Vielseitigkeit ist schließlich Trumpf, denn bis ein Athlet einen Sprung bis zur Wettkampfreife bringt, dauert es geraume Zeit. Die ersten Versuche finden auf dem Trampolin statt, danach geht’s mit Skiern auf eine Wasserschanze, und erst dann, wenn die Übung richtig sitzt wird sie auf Schnee trainiert – manchmal Monate nach dem jüngsten Erlebnis auf der Wasserschanze. Deshalb, sagt Armin Weiß "brauche ich verlässliche Athleten, die so weit sind, dass sie Bewegungsanweisungen umsetzen können. Die Disziplinen Buckelpiste und Kunstspringen bringen nun mal ein erhöhtes Grundrisiko mit. Natürlich gehört auch Mut dazu – und die Bereitschaft ein gewisses Risiko einzugehen.
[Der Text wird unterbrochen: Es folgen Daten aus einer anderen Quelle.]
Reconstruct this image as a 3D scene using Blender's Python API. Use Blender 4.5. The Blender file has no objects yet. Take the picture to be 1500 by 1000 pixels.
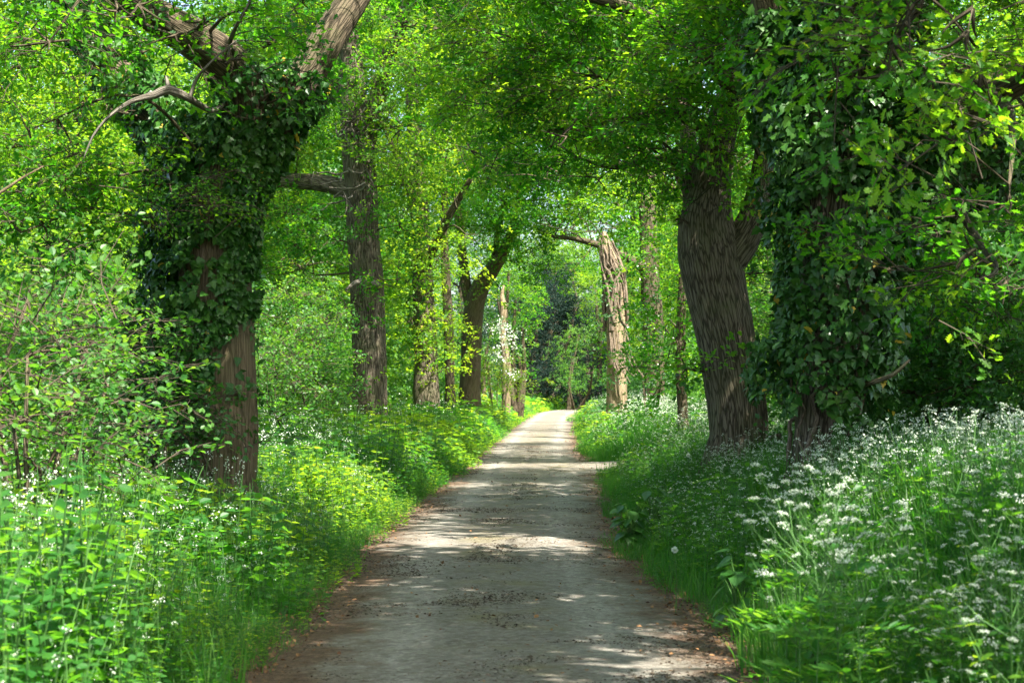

Aber der Respekt vor der Sache steht über allem." Des Grundrisikos ist sich Emma Weiß vollauf bewusst – ernsthaft verletzt hat sie sich bei ihren waghalsingen Sprüngen bislang nicht.

Schon jetzt hat sie die Vorbereitung auf den nächsten Winter eingeleitet, wird vermehrt mit dem Schweizer Nationalteam trainieren, mit dem sie schon zur Jugend- WM nach Weißrussland tourte, weil sie eben die einzige Deutsche im internationalen Kunstspring-Zirkus ist. Emma Weiß will noch höher und noch weiter hinaus – schließlich hat sie ein ganz großes Ziel – einmal an den Olympischen Spielen teilzunehmen.